Sunday, January 07, 2007

The Will of the Epoch , The Spirit of the Age

Ludwig Mies van der Rohe once commented that architecture is “the will of the epoch translated into space”. His mentor Peter Behrens (and also mentor to Gropius and Corbusier) made a similar Zeitgeist argument : that architecture needed to embody the “Spirit of the Age”. Corbusier revisited the same theme when he insisted that the Machine Age demanded a new Machine aesthetic. All three were convinced of the inappropriateness of the beaux-arts approach and concerned with how architecture should accurately represent its day and age. [click on link for wikipedia entries on "Peter Behrens" and "Zeitgeist"]

Throughout the ages, the production architecture has been inextricably linked to the culture that was its setting. Gothic cathedrals were earthly manifestations of divine perfection of heaven for Medieval city-states. The mathematical precision of perspectival urban axes during the Renaissance was yet another manifestation of this divine order for a different age of absolute reason and knowledge. Mies and Corbusier were fascinated with the new technologies availed by the Industrial Revolution.

Perhaps with the same predictability, one observes the very same phenomenon today, with the proliferation of digital technologies, powerful computer modelling tools and daring computer-generated forms produced by Asymptote Architecture and Zaha Hadid. I find myself at once awed and, yet, unconvinced by today’s expressions of our digital-age.

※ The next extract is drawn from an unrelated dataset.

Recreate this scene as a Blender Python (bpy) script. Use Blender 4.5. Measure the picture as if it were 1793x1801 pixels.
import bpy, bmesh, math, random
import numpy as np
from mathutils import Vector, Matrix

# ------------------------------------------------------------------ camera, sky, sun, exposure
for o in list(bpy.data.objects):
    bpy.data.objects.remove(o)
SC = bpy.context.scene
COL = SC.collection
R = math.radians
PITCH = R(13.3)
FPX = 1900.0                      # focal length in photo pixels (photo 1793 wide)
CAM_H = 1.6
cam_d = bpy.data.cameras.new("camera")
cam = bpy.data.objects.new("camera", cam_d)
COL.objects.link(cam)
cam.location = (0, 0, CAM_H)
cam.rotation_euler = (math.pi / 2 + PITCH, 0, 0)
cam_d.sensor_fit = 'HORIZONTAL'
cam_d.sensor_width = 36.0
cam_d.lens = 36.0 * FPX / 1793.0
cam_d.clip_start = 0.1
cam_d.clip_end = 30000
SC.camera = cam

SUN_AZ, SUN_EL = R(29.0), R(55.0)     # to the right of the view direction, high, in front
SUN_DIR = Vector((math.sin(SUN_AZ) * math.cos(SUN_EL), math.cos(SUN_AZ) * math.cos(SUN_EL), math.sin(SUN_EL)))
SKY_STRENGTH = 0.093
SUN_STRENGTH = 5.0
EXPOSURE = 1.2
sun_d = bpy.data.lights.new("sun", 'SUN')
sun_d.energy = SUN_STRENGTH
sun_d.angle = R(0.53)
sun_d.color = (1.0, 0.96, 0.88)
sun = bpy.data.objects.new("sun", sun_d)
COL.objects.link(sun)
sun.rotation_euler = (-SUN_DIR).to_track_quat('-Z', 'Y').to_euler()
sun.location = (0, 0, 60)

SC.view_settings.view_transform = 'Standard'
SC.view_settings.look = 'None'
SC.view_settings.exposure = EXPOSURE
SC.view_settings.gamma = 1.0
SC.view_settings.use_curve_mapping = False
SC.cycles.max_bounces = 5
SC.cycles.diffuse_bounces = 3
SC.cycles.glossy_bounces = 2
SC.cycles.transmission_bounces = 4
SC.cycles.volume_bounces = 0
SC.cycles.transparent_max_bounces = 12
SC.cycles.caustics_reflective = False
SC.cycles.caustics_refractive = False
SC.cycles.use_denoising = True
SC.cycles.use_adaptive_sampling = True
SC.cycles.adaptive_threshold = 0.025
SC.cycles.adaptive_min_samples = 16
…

I therefore pose this question, “Is this digital-computer-internet age the will of our epoch?” If not, then “what is the will of our epoch?”

Ironically, this question is at once relevant and irrelevant. Indeed, the trajectory of history has progressed to an extent that our digital age of sophisticated technologies is a far cry from that medieval era centuries ago. Yet, both ages were inhabited by homo-sapiens. They had eyes, hands, and feet, enjoyed music and human pleasures like sex. Socio-cultural practices notwithstanding, they each carried a soul, a will, and capacities for emotion and complex reasoning. Across the ages, the human spirit has remained universal.

The same overwhelming emotion of experiencing the light entering through the oculus in the Rome’s Pantheon touches the inner core of today’s jet-setting tourist as it did the inhabitants of Rome centuries ago. The same lines from a Shakespearean play incited the same emotional intensity of Globe Theatre patrons 400 years ago as they continue to do to many today. Similarly, that “ineffable space” in Corbusier’s Ronchamp cathedral touched the deep unconscious core of visitors then, as it continues to do to architectural pilgrims to this day. [click on link for images]

At this point, that I realise that there are two (and possibly more) poles pulling architecture (and myself) toward different directions. On one extreme is our location in the trajectory of history and “the spirit of our age,” and on the other extreme is the universality of the human spirit. I realise that even as Corbusier pandered to the machine age, Aalto re-adapted this will of a machine aesthetic to affirm the human spirit. Aalto was Corbusier’s nemesis. [click on link for images]

As I attempt to re-root this discussion into a Singaporean context, in an age of globalisation and technological revolution, the question lingers. I realise that any question involving a deeper expression that accompanies architecture in the built fabric of Singapore has to contend with the issue of Singaporean-ness. I thereby ask these questions:
What is the will of this Singaporean epoch?
What is the Singaporean spirit of our age?
How do we translate it into form and inhabitable space?

In view of my pluralistic aspirations for Singapore, I shall audaciously suggest that there exists in our epoch not just a single will, but multiple Singaporean wills. In each of us, there exists a deep-seated vision for what we want our Singapore to be. Our interests, and thereby our inner-wills may be different, but may our spirit be universal.